Israel, Hezbollah strikes intensify as fears grow of new front
Hezbollah in Lebanon fired a barrage of rockets at Israel in retaliation for the killing a commander in one of the group’s elite units, a further escalation of this week’s cross-border fire that’s raising alarm of a wider war.
A senior member of the Iran-backed group’s elite Radwan Force was killed Wednesday along with two others in the southern Lebanese town of Nabatiyeh, the Israeli army said Thursday. Hezbollah responded by firing dozens of rockets into northern Israel.
Concerns of a war between Israel and Hezbollah, the Middle East’s most powerful militia, have been rising since the Oct. 7 attack by Hamas on Israel that sparked the war in Gaza. Both Hezbollah and Hamas are supported by Iran and considered terrorist organizations by the U.S.
An escalation in the Hezbollah conflict would engage the Jewish state in a second deadly front and have the potential to further devastate Lebanon, a country already struggling with a severe economic crisis and a essentially powerless government.
The Israel Defense Forces said the targeted Hezbollah commander, Ali Al Dabs, planned and carried out attacks against Israel, including one in the north early last year. His killing was part of a series of strikes by Israel on Wednesday in response to rockets suspected of being fired by Hezbollah.
An Israeli soldier was killed in that earlier barrage, which hit the town of Safed and an army base about 15 kilometers from the border with Lebanon, deeper than any previous attack. While Hezbollah didn’t claim responsibility for that strike, the attack came from an area controlled by the group. Israel’s retaliatory fire killed at least eight people including women and children, Lebanon’s state-run news agency said.
Hezbollah said Thursday it also hit four army posts along the border with Israel including what it said was surveillance equipment, according to separate statements. Israel has also struck several villages in south Lebanon.
The flare-up coincides with threats by Israel’s military to start an offensive on Rafah, the southern Gaza city where more than 1 million Palestinians have taken refuge from fighting elsewhere in the enclave. Despite strong criticism from U.S. President Joe Biden and others, Prime Minister Benjamin Netanyahu has said Hamas has fighters in Rafah and the war can only end when the group is destroyed.
Nicolas Nahhas, an adviser to Lebanon’s caretaker Prime Minister Najib Mikati, said his country’s authorities have little, if any, control over Hezbollah and that the attacks are needlessly provoking Israel’s Netanyahu.

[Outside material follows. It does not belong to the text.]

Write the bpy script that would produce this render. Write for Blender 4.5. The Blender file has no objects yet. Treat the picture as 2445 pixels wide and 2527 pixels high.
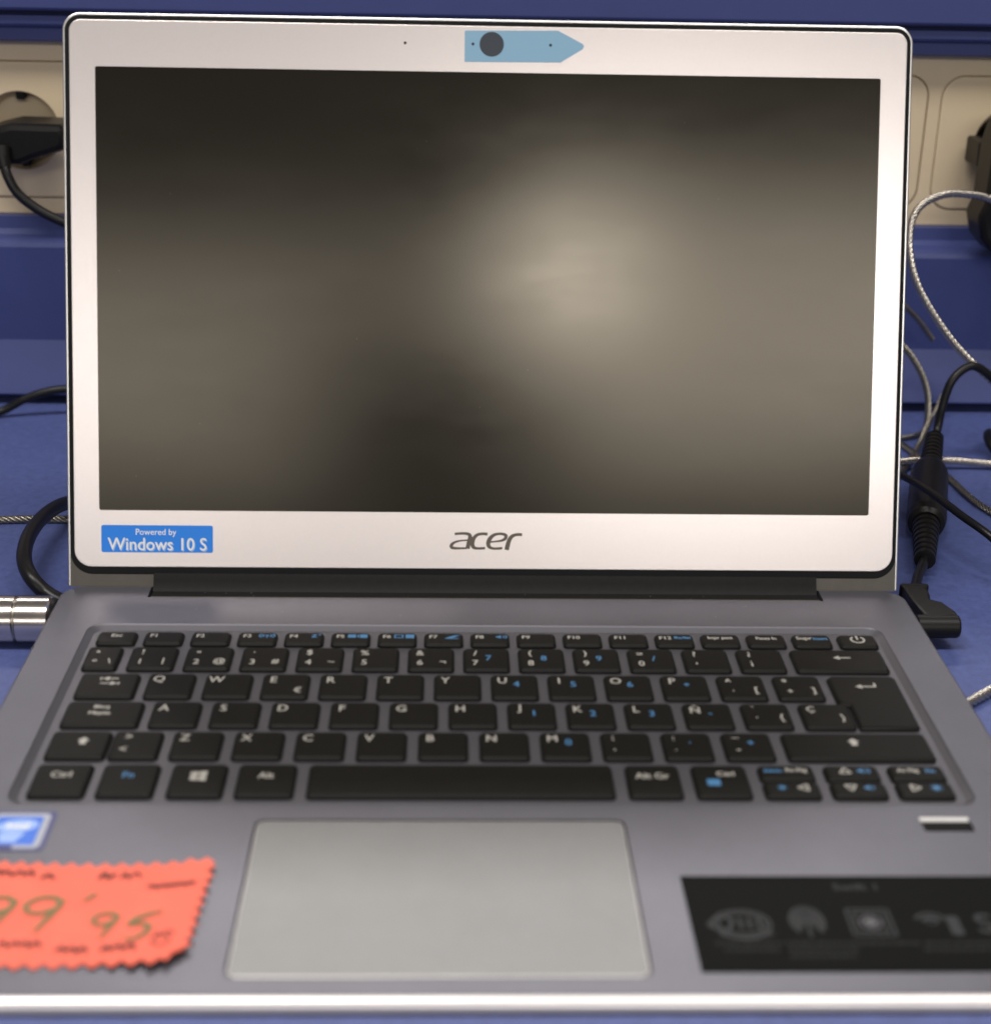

“In Lebanon, we are living day by day and watching the situation closely,” Nahhas said. “A war on Lebanon is a possibility at any given time, but we as Lebanese shouldn’t give Netanyahu any excuse.”
‘We will act’
Nahhas said the Lebanese premier reached out to the U.S. and France to ease tensions. Both Washington and Paris have in recent months tried to mediate between Lebanon and Israel to reach a settlement that would resolve a land border dispute and the presence of militants near that frontier.
The spokesman for U.N.’s peacekeeping mission in Lebanon, Andrea Tenenti, said events in recent days “are a worrying shift in the exchange of fire,” including attacks far beyond the so-called Blue Line, the boundary set by the U.N.
Israeli Minister of Defense Yoav Gallant said Israel wants to reach an agreement to return residents of north Israel back to their homes but that they will act if left with no choice.
“Hezbollah went up a half click and we went up a step. But that’s one step out of 10,” Gallant said.
“But if there is no choice, we will act,” he added. “This has to be clear to our enemies, but also to our friends.”